* **Written problem**
Using the data below, output the first line and every line after it up to and including the line containing "random.seed(4); RNG = np.random.default_rng(4)", exactly as written and with nothing added.

· · · ·

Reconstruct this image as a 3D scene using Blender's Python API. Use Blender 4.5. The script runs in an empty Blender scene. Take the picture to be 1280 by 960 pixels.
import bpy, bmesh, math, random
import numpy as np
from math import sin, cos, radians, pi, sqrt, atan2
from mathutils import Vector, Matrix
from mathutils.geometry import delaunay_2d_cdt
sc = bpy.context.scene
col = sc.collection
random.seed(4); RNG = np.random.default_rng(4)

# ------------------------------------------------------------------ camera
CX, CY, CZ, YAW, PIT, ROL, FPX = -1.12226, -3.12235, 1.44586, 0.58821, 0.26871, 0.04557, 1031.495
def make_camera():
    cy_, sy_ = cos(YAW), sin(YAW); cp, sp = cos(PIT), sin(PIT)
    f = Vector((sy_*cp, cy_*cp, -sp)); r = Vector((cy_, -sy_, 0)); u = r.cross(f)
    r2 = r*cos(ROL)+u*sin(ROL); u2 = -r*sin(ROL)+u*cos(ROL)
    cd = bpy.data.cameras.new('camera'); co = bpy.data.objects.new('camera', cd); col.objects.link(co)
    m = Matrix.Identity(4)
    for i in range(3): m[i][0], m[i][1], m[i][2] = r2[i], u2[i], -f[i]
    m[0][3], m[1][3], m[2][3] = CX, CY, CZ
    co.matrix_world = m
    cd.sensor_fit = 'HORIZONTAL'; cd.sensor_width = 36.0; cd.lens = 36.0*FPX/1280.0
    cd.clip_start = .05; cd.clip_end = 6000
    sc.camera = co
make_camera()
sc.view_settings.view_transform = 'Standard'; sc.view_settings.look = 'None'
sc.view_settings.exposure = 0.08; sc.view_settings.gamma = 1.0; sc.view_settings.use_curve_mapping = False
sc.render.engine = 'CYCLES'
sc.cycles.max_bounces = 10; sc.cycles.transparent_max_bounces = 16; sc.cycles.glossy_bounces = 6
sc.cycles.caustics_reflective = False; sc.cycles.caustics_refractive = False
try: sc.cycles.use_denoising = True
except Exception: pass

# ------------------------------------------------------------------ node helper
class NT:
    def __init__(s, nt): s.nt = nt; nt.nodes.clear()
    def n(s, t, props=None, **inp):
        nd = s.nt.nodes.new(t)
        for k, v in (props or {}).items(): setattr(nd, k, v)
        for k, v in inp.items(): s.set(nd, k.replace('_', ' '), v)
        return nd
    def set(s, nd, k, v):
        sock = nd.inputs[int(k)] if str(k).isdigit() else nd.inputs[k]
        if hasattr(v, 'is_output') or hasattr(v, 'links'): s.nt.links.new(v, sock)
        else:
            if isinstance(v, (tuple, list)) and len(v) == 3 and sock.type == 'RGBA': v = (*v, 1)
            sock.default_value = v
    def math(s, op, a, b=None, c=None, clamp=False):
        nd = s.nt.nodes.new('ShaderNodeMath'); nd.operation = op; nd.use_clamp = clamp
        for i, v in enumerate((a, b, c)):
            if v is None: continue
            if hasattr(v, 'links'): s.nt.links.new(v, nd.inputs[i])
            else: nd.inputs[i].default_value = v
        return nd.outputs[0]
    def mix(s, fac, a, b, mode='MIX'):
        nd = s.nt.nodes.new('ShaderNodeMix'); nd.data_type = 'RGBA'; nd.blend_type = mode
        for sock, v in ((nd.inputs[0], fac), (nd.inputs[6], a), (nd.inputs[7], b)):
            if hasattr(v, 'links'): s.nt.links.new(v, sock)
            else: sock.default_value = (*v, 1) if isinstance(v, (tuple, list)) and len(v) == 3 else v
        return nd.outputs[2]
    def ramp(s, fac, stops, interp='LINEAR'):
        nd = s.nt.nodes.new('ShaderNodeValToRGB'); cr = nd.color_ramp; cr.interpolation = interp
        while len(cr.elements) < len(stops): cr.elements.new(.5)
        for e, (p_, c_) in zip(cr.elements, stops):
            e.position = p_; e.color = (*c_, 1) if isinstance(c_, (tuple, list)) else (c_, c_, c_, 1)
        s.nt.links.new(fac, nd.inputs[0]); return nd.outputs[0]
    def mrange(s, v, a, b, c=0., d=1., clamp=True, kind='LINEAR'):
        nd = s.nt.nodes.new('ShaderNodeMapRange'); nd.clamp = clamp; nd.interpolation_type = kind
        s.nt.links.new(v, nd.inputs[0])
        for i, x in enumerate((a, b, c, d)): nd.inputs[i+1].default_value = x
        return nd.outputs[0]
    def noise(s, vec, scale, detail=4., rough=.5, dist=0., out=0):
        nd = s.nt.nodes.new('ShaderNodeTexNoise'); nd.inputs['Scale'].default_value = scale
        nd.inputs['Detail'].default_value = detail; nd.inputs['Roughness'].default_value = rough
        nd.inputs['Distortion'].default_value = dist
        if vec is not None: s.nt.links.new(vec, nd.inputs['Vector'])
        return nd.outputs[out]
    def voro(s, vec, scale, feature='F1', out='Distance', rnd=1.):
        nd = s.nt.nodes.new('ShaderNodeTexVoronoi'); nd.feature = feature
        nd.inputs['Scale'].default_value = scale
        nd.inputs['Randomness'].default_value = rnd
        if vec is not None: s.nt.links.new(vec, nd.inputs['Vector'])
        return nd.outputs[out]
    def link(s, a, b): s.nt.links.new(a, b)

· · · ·

* **The reply**
Reconstruct this image as a 3D scene using Blender's Python API. Use Blender 4.5. The script runs in an empty Blender scene. Take the picture to be 1280 by 960 pixels.
import bpy, bmesh, math, random
import numpy as np
from math import sin, cos, radians, pi, sqrt, atan2
from mathutils import Vector, Matrix
from mathutils.geometry import delaunay_2d_cdt
sc = bpy.context.scene
col = sc.collection
random.seed(4); RNG = np.random.default_rng(4)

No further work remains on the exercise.